Energy | November 26, 2008 |
Energy Vet: Days of Plenty Are Over
Horst Ochmann, at 80 years young, is likely one of the the few folks who fought in World War II who spends more time reading online and off-line about sustainability than me. His office is full of printed- out online articles categorizing news about peak oil, solar thermal, and off-grid technologies from around the globe. He also showed me his concentrating solar "oven" that he bought in 1978.
A former energy executive -- he was the CEO in the 70's for the Brazilian operations of Brascan, a Canadian energy company, that is now Brookfield Asset Management.
When asked about when he started thinking about energy issues and the need for renewables, he jumped to attention. "It was in October of 1973, and I was watching TV in a bus station in Rio De Janeiro. I saw the outbreak of the Arab--Israeli war -- the first oil war."
Ochmann--as he is called by his friends--felt intensely that the world was going to face a new destiny based on the battle for energy as a resource. After the start of the war, he immediately joined the International Association of Hydrogen Energy and the International Solar Energy Association, and began to consume everything he could about energy alternatives.

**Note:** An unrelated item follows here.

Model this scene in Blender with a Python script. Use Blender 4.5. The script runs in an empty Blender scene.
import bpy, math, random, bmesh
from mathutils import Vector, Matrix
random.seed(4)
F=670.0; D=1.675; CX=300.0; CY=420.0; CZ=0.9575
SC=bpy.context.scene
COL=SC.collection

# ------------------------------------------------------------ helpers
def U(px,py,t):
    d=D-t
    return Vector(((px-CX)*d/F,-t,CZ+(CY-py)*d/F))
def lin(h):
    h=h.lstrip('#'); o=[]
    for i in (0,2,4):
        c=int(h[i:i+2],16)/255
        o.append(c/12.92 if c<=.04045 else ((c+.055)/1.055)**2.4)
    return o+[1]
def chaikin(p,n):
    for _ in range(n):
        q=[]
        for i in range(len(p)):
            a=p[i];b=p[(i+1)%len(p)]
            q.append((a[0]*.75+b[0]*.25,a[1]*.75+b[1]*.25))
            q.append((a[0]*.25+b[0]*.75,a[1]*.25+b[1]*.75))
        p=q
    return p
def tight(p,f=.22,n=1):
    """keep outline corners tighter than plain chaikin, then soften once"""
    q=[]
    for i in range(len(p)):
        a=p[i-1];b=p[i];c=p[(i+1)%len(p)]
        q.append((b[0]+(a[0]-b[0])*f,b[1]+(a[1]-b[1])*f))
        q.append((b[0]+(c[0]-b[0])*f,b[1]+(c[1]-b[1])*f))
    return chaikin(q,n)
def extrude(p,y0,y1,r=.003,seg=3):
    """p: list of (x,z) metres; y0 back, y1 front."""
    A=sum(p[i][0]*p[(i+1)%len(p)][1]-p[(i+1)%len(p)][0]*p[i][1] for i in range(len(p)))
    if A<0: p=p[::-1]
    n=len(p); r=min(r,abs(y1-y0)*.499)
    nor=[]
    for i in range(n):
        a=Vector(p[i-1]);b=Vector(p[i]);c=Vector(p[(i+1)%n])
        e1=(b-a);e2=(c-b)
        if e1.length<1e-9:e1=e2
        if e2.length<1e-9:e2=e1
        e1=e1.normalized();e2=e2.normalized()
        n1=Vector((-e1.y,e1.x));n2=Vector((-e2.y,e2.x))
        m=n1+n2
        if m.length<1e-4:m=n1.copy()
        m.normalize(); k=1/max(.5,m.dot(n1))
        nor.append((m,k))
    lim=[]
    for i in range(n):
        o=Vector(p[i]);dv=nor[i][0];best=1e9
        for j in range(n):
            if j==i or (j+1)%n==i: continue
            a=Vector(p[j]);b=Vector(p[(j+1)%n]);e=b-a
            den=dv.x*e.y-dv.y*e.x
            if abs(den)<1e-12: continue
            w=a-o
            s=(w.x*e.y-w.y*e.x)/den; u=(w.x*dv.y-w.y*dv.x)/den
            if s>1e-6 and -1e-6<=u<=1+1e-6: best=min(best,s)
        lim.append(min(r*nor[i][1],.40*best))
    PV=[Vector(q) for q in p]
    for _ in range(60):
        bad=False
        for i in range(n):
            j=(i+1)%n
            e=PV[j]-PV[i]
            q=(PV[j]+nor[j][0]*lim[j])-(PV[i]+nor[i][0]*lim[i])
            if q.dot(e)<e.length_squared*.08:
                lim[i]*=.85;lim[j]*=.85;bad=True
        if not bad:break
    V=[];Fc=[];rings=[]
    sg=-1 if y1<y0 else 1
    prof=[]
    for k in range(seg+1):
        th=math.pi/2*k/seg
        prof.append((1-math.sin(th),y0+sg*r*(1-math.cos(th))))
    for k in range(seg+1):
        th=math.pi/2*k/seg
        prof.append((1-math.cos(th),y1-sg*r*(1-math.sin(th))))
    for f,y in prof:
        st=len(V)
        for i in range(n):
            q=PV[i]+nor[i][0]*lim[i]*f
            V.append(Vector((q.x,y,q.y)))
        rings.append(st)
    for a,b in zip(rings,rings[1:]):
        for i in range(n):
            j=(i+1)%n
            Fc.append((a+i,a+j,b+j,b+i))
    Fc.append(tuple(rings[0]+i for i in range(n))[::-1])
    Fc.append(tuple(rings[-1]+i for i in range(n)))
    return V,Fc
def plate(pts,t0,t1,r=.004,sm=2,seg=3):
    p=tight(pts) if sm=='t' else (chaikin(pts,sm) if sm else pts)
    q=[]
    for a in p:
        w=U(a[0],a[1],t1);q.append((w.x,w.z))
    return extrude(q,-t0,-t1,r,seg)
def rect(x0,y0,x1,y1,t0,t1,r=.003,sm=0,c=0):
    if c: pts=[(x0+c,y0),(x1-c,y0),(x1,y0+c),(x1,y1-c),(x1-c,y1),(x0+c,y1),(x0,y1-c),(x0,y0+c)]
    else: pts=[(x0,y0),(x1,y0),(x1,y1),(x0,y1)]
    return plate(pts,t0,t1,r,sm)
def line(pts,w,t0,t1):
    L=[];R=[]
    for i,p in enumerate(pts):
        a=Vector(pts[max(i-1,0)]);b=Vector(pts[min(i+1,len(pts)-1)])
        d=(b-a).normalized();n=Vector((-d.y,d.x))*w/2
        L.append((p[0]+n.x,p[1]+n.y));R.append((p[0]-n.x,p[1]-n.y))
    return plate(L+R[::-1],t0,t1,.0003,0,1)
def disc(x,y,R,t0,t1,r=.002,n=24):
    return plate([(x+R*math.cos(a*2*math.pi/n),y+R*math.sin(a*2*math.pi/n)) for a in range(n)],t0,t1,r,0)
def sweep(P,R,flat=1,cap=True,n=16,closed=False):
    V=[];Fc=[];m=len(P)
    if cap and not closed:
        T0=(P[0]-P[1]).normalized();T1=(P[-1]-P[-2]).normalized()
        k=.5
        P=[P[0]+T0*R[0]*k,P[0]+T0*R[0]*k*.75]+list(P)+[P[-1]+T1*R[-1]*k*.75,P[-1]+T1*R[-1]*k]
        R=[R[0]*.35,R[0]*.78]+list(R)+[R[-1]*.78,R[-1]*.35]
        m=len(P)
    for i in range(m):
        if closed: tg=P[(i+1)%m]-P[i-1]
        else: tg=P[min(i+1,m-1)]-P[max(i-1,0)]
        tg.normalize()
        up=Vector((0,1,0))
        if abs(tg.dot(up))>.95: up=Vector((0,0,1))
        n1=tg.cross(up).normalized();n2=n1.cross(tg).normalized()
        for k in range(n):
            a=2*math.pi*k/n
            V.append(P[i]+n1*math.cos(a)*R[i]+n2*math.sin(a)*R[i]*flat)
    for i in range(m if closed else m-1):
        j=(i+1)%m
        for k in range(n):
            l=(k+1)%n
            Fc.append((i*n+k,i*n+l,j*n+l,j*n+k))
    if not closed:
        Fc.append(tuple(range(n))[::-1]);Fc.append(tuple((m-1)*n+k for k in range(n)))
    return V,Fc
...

During the years following the war and subsequent oil embargo, Ochmann, a native of Germany, tried to convince the shareholders of Brascan (which supplied 80 percent of the electricity to Brazil) that they should diversify their energy portfolio to include renewables. "I told them that there would be an energy crisis coming, but my efforts were useless.They were playing dumb."
He said people at that time who were embracing renewable energy were written off as romantics. After Brascan sold the utility business to the Brazilian government, the company reinvested the profits in mining companies and real estate, so he resigned.
When our talk shifted to the current global economic meltdown, Ochmann said he predicted in 1975 that the rampant consumerism and lack of attention to energy issues would one day cause "the monetary system to go to pieces." He believes that has happened now, and isn't hopeful for a recovery of the lost wealth anytime soon.
In addition to our financial woes, he expects peak oil and power, as extensively covered by a favorite resource, the Oil Depletion Analysis Centre, to spur an energy crisis starting in 2011.
While Ochmann is a firm believer in renewable energy to mitigate our energy problems, he's afraid that the industries will suffer from a lack of resources that will prevent them from reaching the scale needed. He believes there won't be any money available for high-risk investments, such as new generations of solar, hydrogen and biofuel technologies -- or for further oil exploration.
Wind power, which is becoming cost-competitive, he sees as the exception.
We will have no choice but to shift to a simpler, more energy-efficient lifestyle, according to Ochmann. To prepare for the day of energy reckoning, Ochmann is selling his house in the city of Porto Alegre and moving to a town outside of Rio De Janeiro so that he can be self-sufficient. He is studying off-grid living and mini-farming so that if he must provide for himself, he can.
I don't think it will come to that, but he's not the only one who is preparing.
A final note: I was checking my facts about the Yom Kippur War before writing this and a city name struck me as oddly familiar: Eilat. It is a port city in Israel that was blocked to prevent oil from arriving. It is familiar because I was just invited to an international renewable energy conference there. Somehow it seems appropriate that one of the keys to the oil war is the home to a conference about freedom from oil.